## DATA SHOWN
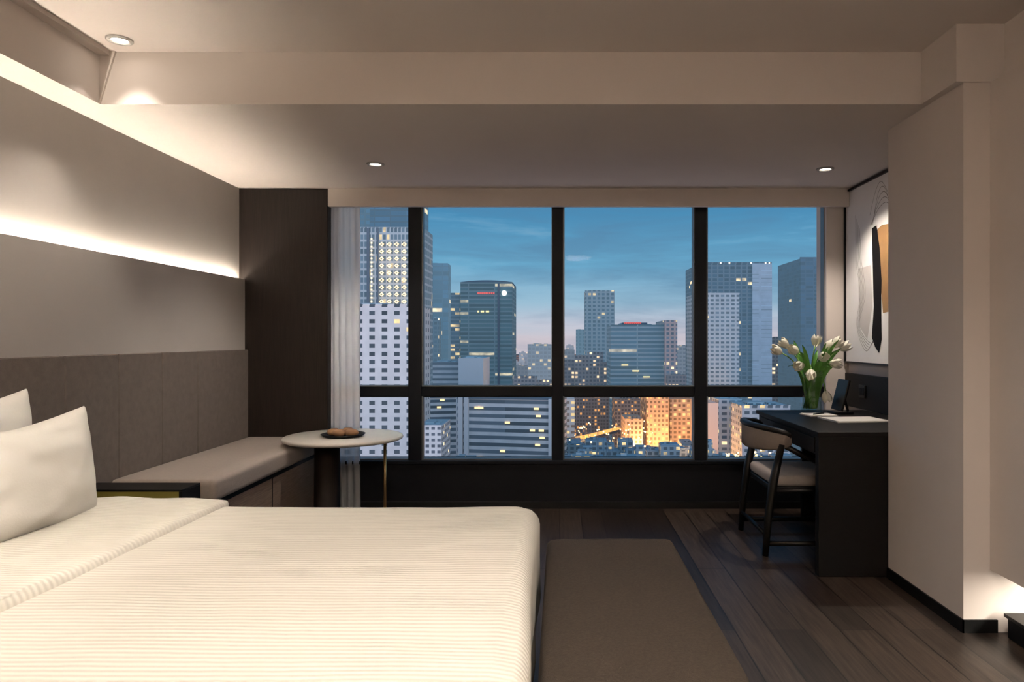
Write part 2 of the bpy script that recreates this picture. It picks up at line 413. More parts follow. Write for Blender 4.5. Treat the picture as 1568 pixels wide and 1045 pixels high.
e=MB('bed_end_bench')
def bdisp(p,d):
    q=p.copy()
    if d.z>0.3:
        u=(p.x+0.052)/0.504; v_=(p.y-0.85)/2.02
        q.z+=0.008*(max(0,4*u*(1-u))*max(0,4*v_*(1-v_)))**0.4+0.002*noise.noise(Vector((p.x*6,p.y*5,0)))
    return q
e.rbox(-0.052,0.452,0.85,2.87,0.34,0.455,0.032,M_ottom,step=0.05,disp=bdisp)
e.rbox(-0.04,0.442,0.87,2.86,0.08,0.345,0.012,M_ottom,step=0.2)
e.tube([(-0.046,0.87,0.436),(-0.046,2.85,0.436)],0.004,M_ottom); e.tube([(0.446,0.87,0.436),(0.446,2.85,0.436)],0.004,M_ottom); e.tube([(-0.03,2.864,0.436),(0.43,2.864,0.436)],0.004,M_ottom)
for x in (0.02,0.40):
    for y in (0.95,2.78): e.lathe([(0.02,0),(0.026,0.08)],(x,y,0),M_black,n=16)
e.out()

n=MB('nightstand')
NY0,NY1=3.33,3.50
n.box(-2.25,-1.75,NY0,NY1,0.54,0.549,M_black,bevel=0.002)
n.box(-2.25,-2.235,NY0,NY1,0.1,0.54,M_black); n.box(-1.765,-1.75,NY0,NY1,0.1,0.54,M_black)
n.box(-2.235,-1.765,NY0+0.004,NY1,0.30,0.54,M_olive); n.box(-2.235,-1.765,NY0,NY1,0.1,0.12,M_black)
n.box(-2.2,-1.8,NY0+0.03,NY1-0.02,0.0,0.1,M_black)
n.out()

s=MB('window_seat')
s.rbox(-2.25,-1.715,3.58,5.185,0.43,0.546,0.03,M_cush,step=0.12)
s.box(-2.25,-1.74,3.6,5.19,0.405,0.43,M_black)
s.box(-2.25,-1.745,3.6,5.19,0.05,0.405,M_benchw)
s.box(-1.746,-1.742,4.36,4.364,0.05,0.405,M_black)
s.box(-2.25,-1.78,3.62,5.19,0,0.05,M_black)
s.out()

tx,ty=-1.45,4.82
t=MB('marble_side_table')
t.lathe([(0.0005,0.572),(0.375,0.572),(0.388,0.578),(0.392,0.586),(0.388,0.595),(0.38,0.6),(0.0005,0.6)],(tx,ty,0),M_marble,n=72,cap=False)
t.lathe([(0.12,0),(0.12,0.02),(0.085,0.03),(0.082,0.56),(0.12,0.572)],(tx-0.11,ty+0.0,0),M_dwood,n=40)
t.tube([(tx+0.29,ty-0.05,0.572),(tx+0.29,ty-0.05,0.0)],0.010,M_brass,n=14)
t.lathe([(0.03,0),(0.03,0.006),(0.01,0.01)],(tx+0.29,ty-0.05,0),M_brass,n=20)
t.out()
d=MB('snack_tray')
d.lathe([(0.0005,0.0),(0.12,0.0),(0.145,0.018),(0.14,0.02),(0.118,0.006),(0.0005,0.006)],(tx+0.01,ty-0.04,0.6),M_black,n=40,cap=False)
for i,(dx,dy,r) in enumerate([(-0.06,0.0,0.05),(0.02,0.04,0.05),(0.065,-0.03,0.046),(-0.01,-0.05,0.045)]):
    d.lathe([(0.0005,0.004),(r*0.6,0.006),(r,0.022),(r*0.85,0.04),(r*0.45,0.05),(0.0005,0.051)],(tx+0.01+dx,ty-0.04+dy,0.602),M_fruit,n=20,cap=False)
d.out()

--

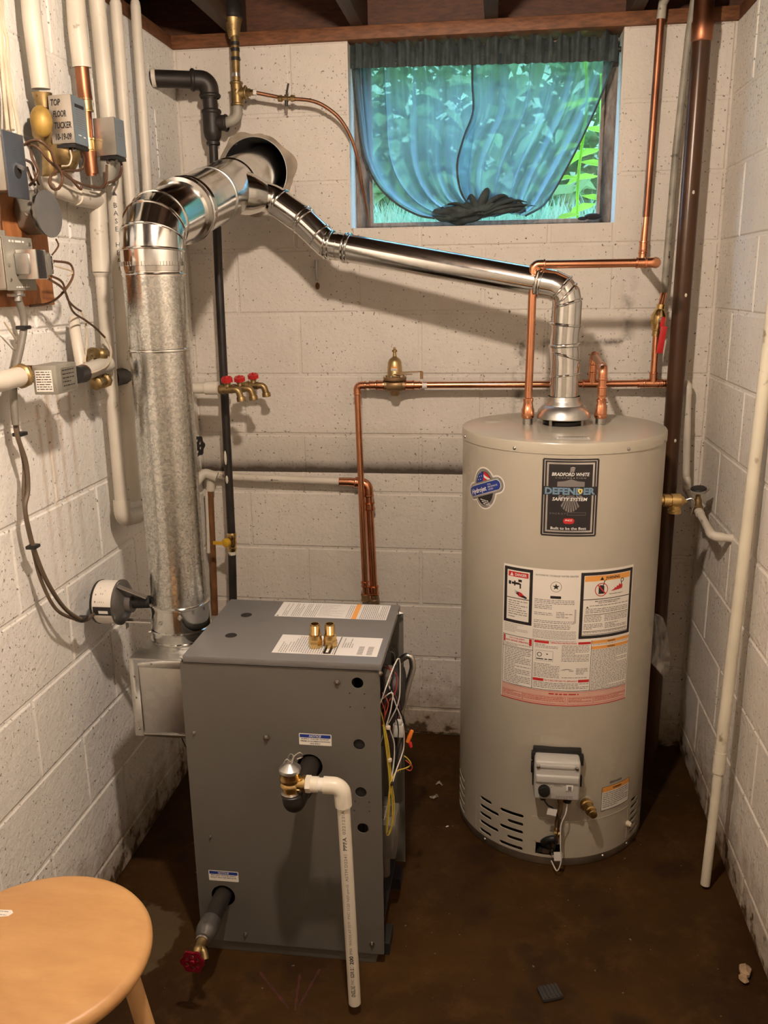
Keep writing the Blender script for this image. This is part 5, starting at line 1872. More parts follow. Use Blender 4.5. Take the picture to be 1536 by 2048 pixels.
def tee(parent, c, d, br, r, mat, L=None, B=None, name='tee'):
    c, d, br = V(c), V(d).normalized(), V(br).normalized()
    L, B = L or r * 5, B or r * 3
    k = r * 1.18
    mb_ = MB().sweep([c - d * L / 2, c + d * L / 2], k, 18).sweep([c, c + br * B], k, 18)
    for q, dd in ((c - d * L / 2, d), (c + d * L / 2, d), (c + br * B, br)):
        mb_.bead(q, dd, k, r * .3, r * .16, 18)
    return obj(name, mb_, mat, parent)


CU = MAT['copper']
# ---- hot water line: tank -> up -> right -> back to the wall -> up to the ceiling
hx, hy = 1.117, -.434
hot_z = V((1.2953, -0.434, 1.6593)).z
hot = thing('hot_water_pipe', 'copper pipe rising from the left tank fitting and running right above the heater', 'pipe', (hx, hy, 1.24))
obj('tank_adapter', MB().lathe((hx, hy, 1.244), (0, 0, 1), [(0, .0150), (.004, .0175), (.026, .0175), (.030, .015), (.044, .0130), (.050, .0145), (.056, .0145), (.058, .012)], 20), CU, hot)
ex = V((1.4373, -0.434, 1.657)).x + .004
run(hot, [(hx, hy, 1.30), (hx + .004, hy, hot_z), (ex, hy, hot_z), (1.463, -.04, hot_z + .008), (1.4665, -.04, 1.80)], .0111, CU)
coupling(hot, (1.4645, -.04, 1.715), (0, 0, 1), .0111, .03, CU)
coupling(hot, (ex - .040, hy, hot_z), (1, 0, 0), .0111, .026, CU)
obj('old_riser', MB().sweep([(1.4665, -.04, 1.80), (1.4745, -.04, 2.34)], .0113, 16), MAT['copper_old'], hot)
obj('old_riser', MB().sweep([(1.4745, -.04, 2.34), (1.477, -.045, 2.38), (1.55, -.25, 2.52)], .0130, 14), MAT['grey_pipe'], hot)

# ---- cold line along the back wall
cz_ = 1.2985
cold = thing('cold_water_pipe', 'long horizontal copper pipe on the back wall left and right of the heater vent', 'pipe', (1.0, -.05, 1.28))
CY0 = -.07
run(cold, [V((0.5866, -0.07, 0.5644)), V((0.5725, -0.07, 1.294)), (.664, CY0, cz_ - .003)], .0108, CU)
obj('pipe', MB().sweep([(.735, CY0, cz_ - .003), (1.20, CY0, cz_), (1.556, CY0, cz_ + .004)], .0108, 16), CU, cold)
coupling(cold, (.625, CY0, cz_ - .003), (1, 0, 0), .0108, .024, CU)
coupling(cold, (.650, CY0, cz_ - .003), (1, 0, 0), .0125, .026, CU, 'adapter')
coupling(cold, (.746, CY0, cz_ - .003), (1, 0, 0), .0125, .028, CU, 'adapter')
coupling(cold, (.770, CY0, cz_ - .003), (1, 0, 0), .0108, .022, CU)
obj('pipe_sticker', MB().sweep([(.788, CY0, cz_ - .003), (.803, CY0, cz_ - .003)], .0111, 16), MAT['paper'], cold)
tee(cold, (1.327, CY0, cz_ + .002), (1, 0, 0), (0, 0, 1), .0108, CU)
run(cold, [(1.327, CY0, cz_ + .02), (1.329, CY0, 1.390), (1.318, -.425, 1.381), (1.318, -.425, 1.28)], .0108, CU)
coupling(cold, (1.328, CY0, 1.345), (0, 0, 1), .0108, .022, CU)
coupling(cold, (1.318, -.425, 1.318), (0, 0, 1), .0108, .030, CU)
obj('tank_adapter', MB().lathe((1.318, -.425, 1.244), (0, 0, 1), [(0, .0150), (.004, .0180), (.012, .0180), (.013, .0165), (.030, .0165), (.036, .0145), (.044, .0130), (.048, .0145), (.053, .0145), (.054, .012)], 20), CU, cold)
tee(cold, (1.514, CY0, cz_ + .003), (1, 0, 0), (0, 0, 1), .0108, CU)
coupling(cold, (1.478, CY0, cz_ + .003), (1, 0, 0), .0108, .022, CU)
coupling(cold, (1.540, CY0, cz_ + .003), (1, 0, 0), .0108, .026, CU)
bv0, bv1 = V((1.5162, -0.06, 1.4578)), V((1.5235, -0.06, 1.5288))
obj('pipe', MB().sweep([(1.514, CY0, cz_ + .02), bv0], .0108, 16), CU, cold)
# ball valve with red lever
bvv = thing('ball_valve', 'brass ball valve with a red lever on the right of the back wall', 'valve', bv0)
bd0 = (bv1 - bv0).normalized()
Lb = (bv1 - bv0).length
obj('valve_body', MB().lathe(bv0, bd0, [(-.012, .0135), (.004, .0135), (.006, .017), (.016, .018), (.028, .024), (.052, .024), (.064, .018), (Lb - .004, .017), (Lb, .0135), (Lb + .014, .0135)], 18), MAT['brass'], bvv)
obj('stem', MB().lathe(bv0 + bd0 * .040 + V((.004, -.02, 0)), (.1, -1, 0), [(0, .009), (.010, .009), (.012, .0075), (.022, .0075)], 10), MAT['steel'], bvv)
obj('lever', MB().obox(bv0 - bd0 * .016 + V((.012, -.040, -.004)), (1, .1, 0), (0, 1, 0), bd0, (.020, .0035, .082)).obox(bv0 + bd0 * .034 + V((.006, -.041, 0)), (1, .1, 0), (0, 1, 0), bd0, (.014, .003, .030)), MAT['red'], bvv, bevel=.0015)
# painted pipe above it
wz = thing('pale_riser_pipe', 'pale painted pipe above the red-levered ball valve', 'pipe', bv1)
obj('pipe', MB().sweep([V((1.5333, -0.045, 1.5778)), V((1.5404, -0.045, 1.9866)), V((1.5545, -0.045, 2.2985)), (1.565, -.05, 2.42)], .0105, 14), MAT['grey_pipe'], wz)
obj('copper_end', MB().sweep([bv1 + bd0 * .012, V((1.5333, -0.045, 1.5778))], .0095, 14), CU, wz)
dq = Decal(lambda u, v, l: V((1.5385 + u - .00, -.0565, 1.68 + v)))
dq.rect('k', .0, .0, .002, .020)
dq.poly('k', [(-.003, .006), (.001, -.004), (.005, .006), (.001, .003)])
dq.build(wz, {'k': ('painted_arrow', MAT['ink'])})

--

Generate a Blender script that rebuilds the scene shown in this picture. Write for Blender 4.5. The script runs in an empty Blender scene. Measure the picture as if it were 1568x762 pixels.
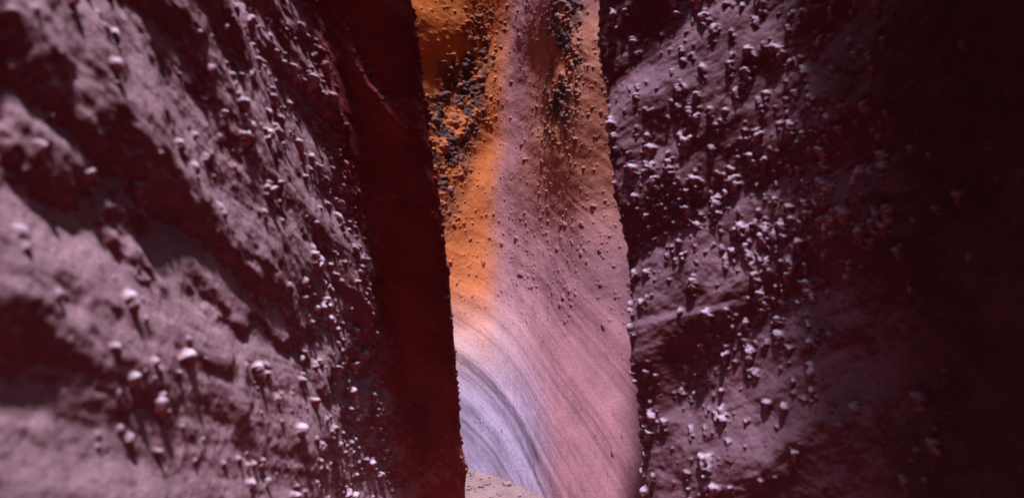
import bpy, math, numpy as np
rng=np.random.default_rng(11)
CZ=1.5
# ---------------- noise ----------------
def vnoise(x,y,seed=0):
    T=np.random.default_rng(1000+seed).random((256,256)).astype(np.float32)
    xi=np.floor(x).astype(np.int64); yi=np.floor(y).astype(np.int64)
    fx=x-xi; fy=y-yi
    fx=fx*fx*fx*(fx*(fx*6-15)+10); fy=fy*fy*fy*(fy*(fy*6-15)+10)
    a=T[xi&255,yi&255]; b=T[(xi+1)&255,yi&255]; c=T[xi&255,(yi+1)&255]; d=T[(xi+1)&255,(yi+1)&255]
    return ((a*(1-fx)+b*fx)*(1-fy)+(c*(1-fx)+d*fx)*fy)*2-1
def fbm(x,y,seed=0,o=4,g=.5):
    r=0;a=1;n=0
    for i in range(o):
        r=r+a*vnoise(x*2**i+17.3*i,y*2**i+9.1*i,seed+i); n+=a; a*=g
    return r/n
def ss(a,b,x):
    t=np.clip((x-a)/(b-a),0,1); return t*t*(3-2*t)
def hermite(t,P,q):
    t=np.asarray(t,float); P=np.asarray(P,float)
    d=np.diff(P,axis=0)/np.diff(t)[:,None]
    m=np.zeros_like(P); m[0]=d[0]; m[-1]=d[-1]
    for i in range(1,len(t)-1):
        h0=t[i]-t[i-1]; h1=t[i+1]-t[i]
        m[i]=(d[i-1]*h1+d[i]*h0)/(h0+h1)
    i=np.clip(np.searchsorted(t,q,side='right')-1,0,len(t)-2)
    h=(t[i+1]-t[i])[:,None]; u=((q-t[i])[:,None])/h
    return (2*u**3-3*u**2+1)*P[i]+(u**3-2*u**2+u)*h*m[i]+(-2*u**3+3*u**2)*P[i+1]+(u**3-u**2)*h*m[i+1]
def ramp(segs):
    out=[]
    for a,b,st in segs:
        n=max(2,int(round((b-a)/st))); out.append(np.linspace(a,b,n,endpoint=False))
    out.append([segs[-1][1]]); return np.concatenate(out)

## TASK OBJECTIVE
Only the lines from the one containing "Keep writing the" to the one containing "return obj(name, mb_, mat, parent)" are to be printed, both ends included, exactly as written.

## ANSWER TO THIS EXERCISE
Keep writing the Blender script for this image. This is part 5, starting at line 1872. More parts follow. Use Blender 4.5. Take the picture to be 1536 by 2048 pixels.
def tee(parent, c, d, br, r, mat, L=None, B=None, name='tee'):
    c, d, br = V(c), V(d).normalized(), V(br).normalized()
    L, B = L or r * 5, B or r * 3
    k = r * 1.18
    mb_ = MB().sweep([c - d * L / 2, c + d * L / 2], k, 18).sweep([c, c + br * B], k, 18)
    for q, dd in ((c - d * L / 2, d), (c + d * L / 2, d), (c + br * B, br)):
        mb_.bead(q, dd, k, r * .3, r * .16, 18)
    return obj(name, mb_, mat, parent)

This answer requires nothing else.